Pode parecer impossível, mas a lei da vida é de uma clareza exuberante. Somos projectores de energia e a realidade é o filme que projectamos, o espelho límpido dos nossos sonhos e de quem somos. Por tudo isso, sejamos poesia. Não apenas naquilo que falamos ou escrevemos, mas acima de tudo em como caminhamos pelos nossos dias, em nossa compaixão, em como olhamos para a vida e para a natureza, como respeitamos o próximo e reverenciamos tudo aquilo que existe.

Acreditemos e busquemos os grandes sonhos, aqueles que sonhávamos quando crianças. Sejamos fiéis a eles. Qual criança não sonha com um mundo melhor?
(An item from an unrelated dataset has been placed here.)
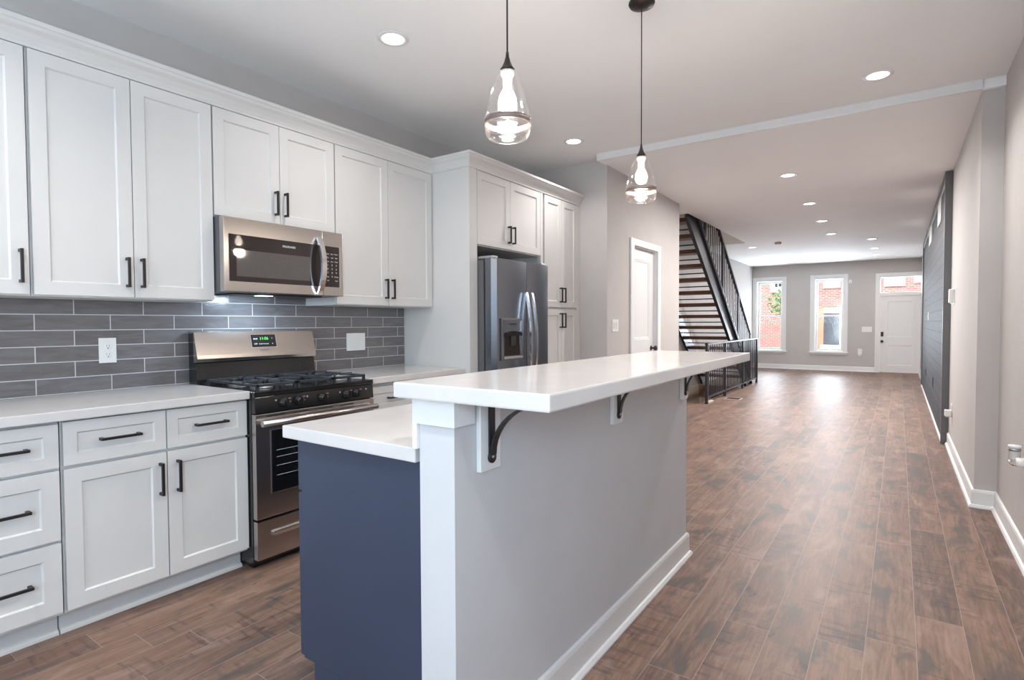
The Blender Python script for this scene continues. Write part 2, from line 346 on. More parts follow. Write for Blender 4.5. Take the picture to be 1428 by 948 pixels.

Vejamos nossos sonhos evaporando, condensando-se como grossas nuvens e chovendo belezas, espanto, alegria, verdade, amor, religiosidade, criatividade, sobre tudo aquilo que vive. Sejamos a chuva permanente e abundante, o maior dilúvio de todos os tempos, sejamos nós aquela mística e sensual ressaca dos olhos amados e arrastemos a humanidade inteira nas gigantescas ondas de nossa fé inabalável.